Weaving the idea of hope and the notion of the “decisive decade” throughout his remarks, Zaidi said he wanted to underline how work on climate change is an opportunity to advance the cause of environmental justice.

“If we take the action and we do it the right way, it can actually lift up people who have been looked over and left behind,” Zaidi said. That includes people in places such as Pakistan, where unusually strong monsoon downpours flooded a third of the country this past summer, killing nearly 1,600 people and displacing millions.

“Pakistan, for me, that's pretty personal,” Zaidi said. “I was born there. I close my eyes and imagine what it looks like for a third of a country to be flooded.”

Urged by Baicker, Zaidi also looked ahead at what needs to be done on the climate front, noting that “this is really hard work, it's not going to happen overnight.”

He outlined a range of measures including:

  • Elevating global sights on resilience and adaptation, bringing the same sort of inventiveness and innovation seen in climate change mitigation to the response to the next hurricane or drought;
  • Continuing progress on global collaboration in areas including methane reduction; and
  • Facing up to the fact that in certain instances the past cannot be ignored.
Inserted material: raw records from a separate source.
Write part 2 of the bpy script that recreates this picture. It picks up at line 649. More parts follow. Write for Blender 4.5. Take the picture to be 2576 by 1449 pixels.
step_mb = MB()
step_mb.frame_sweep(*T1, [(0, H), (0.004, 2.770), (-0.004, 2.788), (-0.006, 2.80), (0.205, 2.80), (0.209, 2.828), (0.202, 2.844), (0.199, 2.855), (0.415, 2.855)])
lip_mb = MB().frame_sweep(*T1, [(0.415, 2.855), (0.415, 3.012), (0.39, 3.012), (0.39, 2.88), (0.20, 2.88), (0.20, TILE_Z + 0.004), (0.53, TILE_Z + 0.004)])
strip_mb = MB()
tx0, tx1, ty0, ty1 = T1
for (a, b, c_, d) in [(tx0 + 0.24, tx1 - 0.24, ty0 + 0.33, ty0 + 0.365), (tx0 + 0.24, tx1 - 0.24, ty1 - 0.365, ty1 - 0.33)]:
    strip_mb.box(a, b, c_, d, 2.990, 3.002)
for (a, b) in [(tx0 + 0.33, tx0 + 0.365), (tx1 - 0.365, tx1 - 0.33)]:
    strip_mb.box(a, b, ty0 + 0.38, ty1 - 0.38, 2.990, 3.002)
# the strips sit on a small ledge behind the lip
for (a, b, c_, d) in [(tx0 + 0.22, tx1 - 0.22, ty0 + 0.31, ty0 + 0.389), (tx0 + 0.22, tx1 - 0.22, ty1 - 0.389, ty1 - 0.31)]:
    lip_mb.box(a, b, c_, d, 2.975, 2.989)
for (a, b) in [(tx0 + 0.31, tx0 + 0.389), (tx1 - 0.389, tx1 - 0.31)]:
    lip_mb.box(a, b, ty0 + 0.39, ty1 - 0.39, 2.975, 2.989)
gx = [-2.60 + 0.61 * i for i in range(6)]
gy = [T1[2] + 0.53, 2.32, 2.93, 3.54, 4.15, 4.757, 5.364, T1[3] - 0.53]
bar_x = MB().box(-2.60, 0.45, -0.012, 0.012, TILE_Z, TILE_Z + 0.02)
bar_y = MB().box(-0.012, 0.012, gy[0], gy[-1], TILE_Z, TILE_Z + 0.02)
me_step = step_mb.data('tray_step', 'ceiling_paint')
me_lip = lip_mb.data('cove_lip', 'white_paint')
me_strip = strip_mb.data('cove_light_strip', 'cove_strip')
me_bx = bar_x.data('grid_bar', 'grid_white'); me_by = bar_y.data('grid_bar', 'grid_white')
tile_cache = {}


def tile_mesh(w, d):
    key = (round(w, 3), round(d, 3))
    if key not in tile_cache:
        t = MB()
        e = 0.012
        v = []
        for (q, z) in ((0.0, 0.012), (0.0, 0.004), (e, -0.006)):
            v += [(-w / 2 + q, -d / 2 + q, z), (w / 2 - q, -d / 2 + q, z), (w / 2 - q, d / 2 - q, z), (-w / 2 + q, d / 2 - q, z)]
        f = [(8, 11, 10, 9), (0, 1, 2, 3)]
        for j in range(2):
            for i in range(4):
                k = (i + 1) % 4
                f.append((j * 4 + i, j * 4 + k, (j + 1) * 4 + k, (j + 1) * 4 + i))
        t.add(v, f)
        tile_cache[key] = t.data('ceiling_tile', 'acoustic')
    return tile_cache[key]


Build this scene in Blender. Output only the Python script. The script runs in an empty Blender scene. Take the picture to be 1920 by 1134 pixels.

“We’ve got to really grapple with reality,” he explained. “So, in the Inflation Reduction Act we have $1.5 billion of funding to plant trees and there's a reason for that. It's because in communities that were historically redlined through racist housing policy here in the United States, it is literally hotter today because there's more pavement and fewer trees. We've got to go do repair work so that those communities are not absorbing more of the pain than everybody else.”

“The biggest risk in this decisive decade,” he said, “is that we somehow stall out or shift our direction. We can't do that. It's way too late.” 

“Let this be the moment,” he added, “where we all recognize how powerful we are to impact change.”